Much has been said about Fremantle Council’s recent decision to cancel the fireworks at Australia Day celebrations out of respect for indigenous Australians.

An editorial in a well-known paper, after outlining the writer’s stance on Australia Day as a day to both celebrate and think, then referred to ‘the isolated moments of darkness in our dealings with Aboriginal Australians’. The writer then described January 26, 1788 as a ‘nasty surprise’ for ‘our indigenous mates’.

This writer was telling the story of the landing of British troops and convicts in Australia and the ongoing implications and consequences.

However, the story I heard was one of white entitlement to a land that was already occupied.

What I heard was an attempt to reduce the impact of white settlement to a ‘nasty surprise’ – in much the same way as a spider in your shoe is a nasty surprise. What I heard was a white Australian conflating 200+ years of discrimination, forced removal of children, rape, murder and disenfranchising to ‘isolated moments’.
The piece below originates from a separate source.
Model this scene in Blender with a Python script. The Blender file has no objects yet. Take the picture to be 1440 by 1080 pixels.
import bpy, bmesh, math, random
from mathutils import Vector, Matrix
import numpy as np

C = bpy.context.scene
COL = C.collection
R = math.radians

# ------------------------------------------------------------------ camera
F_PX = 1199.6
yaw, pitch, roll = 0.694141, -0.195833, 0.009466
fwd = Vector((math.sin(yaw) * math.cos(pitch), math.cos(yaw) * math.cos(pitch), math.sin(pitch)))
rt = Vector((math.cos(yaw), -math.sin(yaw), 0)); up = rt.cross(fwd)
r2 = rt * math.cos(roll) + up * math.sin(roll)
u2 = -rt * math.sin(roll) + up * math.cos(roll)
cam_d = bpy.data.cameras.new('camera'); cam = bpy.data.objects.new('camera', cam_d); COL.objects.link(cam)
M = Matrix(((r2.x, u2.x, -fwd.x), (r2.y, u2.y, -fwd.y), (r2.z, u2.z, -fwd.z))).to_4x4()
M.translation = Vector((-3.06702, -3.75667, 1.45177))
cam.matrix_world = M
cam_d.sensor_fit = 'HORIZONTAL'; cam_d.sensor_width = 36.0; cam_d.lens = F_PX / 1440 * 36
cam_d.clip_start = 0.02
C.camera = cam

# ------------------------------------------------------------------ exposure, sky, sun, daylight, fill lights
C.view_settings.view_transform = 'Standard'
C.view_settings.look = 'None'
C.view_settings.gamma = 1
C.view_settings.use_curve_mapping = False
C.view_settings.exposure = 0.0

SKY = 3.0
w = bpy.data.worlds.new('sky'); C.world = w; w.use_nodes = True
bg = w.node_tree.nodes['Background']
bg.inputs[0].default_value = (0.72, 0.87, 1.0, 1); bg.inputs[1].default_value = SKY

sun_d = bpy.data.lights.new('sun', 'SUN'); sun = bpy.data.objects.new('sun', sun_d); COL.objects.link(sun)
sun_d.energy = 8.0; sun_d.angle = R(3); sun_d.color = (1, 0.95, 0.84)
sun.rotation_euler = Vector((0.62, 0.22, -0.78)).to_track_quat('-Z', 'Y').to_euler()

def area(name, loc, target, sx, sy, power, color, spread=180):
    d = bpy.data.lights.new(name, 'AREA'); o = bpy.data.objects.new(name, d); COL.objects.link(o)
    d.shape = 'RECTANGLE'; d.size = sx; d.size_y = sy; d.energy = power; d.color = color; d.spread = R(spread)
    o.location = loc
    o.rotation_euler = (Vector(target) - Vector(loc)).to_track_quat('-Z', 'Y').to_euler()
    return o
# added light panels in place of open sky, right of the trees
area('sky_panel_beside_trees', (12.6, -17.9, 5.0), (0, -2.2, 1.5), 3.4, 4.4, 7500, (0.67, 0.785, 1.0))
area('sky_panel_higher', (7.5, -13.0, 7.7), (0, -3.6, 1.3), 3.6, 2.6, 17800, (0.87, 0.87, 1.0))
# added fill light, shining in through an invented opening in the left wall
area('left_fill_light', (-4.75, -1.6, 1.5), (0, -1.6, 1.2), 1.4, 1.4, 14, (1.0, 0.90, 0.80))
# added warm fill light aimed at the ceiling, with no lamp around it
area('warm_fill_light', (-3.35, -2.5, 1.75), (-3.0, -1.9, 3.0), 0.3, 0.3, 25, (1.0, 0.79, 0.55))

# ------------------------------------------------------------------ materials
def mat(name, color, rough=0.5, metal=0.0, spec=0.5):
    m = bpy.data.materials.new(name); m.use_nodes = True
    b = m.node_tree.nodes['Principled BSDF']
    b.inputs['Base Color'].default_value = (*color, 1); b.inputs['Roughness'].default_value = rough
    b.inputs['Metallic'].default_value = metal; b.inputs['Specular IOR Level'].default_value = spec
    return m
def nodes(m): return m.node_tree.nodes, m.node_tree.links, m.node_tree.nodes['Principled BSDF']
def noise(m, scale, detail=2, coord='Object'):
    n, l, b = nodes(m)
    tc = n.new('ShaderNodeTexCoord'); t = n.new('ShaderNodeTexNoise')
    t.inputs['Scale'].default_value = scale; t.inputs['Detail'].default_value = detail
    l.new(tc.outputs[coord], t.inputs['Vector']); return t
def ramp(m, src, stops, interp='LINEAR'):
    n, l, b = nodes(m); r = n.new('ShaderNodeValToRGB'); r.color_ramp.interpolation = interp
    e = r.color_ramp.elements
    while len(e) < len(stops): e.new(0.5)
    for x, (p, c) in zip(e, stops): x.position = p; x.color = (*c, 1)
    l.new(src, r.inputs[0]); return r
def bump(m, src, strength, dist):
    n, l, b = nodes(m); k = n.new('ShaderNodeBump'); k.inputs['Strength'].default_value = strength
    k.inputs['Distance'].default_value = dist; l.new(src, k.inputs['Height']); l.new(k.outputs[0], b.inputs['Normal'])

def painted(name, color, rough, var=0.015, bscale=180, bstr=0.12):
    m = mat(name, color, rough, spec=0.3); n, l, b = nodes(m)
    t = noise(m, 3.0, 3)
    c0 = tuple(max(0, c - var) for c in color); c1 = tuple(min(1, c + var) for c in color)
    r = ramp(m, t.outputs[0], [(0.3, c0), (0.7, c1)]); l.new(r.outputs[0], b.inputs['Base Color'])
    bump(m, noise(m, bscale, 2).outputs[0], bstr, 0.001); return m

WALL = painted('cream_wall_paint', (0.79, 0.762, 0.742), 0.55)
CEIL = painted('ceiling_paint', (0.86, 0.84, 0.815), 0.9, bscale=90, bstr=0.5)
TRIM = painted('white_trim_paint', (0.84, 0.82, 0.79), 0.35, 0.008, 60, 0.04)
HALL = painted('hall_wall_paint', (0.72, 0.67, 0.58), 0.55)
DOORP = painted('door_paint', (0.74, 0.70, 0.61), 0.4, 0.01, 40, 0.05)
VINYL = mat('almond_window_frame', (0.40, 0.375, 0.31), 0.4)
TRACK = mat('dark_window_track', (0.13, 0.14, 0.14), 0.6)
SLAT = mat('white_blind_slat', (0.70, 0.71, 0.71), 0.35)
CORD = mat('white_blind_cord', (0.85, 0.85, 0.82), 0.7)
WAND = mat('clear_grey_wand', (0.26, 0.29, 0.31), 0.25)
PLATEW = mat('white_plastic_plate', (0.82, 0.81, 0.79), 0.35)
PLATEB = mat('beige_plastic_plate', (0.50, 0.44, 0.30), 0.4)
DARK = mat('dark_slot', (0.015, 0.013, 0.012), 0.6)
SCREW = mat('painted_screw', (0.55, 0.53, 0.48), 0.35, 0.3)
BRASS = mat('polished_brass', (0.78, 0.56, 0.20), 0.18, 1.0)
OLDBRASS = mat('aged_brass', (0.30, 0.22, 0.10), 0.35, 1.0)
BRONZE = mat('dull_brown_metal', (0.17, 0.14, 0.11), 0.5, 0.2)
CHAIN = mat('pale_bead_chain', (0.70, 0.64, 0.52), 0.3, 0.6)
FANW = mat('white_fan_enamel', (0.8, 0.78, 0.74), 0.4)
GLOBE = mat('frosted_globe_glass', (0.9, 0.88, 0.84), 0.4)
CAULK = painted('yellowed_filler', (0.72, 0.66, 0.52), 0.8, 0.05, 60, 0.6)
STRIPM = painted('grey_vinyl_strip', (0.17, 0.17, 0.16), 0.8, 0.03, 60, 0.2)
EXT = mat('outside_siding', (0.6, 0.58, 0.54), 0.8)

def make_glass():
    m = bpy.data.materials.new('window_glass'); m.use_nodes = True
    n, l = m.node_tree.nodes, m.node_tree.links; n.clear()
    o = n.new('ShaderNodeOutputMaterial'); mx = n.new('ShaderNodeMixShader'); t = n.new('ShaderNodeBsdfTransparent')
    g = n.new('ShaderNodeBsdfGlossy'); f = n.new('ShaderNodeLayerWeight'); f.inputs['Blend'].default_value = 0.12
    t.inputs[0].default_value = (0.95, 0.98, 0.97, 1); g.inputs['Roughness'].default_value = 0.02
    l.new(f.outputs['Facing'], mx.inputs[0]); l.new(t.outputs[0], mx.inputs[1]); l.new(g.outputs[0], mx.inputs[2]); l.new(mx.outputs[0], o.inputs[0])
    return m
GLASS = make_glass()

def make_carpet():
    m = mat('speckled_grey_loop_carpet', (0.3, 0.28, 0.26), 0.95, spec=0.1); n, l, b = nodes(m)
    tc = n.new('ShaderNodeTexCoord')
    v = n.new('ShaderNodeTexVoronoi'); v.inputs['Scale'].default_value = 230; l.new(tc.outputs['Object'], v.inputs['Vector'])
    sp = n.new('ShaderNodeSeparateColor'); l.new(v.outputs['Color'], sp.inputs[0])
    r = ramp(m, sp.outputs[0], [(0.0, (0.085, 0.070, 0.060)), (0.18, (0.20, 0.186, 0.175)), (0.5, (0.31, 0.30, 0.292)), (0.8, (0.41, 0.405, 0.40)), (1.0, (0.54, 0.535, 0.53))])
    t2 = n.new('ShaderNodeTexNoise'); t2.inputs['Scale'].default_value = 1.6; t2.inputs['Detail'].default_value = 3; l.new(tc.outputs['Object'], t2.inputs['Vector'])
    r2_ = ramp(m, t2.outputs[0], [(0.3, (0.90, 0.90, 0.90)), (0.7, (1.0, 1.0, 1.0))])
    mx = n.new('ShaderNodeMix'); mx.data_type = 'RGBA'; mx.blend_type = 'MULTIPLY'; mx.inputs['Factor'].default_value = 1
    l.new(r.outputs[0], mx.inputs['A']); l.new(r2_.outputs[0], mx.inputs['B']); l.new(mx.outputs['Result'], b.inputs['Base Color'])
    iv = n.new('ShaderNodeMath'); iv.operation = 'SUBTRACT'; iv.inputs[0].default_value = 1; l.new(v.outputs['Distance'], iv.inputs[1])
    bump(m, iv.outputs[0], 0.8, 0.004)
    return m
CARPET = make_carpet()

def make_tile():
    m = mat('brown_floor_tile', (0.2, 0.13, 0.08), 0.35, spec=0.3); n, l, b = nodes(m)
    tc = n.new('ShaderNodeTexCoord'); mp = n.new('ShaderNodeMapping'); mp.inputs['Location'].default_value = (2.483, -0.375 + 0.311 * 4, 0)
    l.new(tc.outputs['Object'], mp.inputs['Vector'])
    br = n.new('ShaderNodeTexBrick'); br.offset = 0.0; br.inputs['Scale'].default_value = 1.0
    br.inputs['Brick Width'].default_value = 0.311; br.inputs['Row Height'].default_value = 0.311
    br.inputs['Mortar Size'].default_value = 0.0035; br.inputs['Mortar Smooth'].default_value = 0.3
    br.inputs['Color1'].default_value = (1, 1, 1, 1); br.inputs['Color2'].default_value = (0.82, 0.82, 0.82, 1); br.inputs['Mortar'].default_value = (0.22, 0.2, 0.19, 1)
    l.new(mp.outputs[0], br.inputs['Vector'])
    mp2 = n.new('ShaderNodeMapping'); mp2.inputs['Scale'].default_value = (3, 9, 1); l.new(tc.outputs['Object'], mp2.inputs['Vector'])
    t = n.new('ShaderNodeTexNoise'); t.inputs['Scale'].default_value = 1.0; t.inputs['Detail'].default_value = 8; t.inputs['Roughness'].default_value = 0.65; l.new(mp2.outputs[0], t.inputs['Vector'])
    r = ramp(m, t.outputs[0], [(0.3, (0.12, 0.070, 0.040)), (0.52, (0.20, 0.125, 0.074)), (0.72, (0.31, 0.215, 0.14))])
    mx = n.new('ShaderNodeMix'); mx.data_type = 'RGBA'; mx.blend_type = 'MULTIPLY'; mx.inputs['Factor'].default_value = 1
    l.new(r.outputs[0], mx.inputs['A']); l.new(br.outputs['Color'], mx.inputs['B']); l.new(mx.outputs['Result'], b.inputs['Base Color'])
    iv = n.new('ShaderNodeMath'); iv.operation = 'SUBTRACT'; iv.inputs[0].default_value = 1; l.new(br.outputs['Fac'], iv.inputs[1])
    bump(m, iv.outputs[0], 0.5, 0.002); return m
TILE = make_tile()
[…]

However, I’m also sure that other readers heard a corroboration of their stance that Australia Day should be left alone and that indigenous Australians need to just stop whingeing and let bye-gones be bye-gones – after all, we’ve said ‘sorry’.

Now I get this. I’m a white Australian who loves this country dearly.

For years, I couldn’t understand why indigenous Australians banged on so much about their connection to the land; I didn’t understand why Mabo was so important; I didn’t understand why we couldn’t all just be Aussies together.

But what I really didn’t understand was that indigenous Australians were only considered Australian citizens during my lifetime. I didn’t understand that indigenous Australians had been classified as flora and fauna.

I didn’t understand that what I’d been taught in school about European settlement of Australia had a very different perspective if you were indigenous. I didn’t understand that the stories we tell can be heard very differently depending on who you are and what your background is.

It took an experience working in off-shore processing with asylum seekers to open my eyes to a new perspective.

White settlement or white invasion is the backstory of my nation. The intentional attempt to decimate a whole people or the intentional attempt to build a new country is the backstory of my nation.

How this story is heard depends on where you stand.